I joined the first #EMBA28 Corporate Financial Accounting (CFA) class a bit apprehensive. I had reviewed the course outline and knew what to expect but I was still worried. Why?
I really did not have a reason to, as I had actually studied for and passed the Corporate Financial Management course of the Institute of Chartered Secretaries and Administrators of Nigeria and also had to analyse and use Financial Statements in the course of my work over the years. So, it was more of a ‘must-do’ and not necessarily asking why it was important to analyse and understand why financial data was useful in decision making.
Don’t get me wrong – I have over the years come to appreciate and even understand the ‘why’ which helped in no small way in making and implementing the right decisions for the companies I had worked / currently work for. But I promise you, if I had been schooled by Prof. Owolabi of the Lagos Business School, say over 10 years ago, I would have made even better business (and even personal) decisions. He succeeded in simplifying the relationships between all the four accounts in a Financial Statement and it all really makes sense now.
I had the opportunity of reviewing my Balance Sheet notes and would like to share what I have internalized that will help me, now and in the future in making business decisions from a finance point of view.
Some Ground Rules
We must all be ready to ‘unlearn and relearn’. Keep an open mind and ask questions!
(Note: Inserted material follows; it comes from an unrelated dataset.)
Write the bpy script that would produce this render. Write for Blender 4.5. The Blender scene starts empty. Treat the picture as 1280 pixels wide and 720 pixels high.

The key to fully understand accounting principles is to create time to reinforce our learnings using live-cases or even the examples shared in class.
Now to the business of CFA
While Prof Owolabi delved into explaining the four accounts in a Financial Statement (i.e., The Statement of Financial Position (also known as the Balance Sheet), Income Statement, Statement of Cash flow and Statement of changes in Equity, my biggest learning so far has come from understanding Transaction Analysis in a Balance Sheet. The balance sheet had always been the outlier account for me. Now, I see the interrelationships between all four accounts, and it made me smile with satisfaction – indeed I made the right decision to come to the Lagos Business School.
My Key Takeaways
- Every transaction ‘posting’ impacts five accounts: Assets, Liabilities, Owners Equity, Revenue and Expense Accounts.
- To properly ‘post’ a transaction and achieve a ‘balanced sheet’, I must:
- identify the two accounts that would be impacted by the transactions, for example, cash account and accounts payable account.
- determine which of the three balance sheet accounts that would be impacted by my posting (Assets, Liability or Owners’ Equity).
- ‘post’ the transactions into the right accounts and check that the balance sheet complies fully with the formula below:
Net Assets = Net Liability + Net Owners’ Equity

- If my Balance Sheet is not looking like the one above, then I’ll need to recheck my steps above.
- From a balance sheet, I can create my other Financial Statement accounts – super interesting!
For those of us who are non-accountants, it would now be easier to follow, understand and contribute to discussions and decisions being made by management around for instance, increasing or decreasing the gearing ratio of the business.
I look forward to my further learnings in CFA and other courses during my #EMBA28 journey.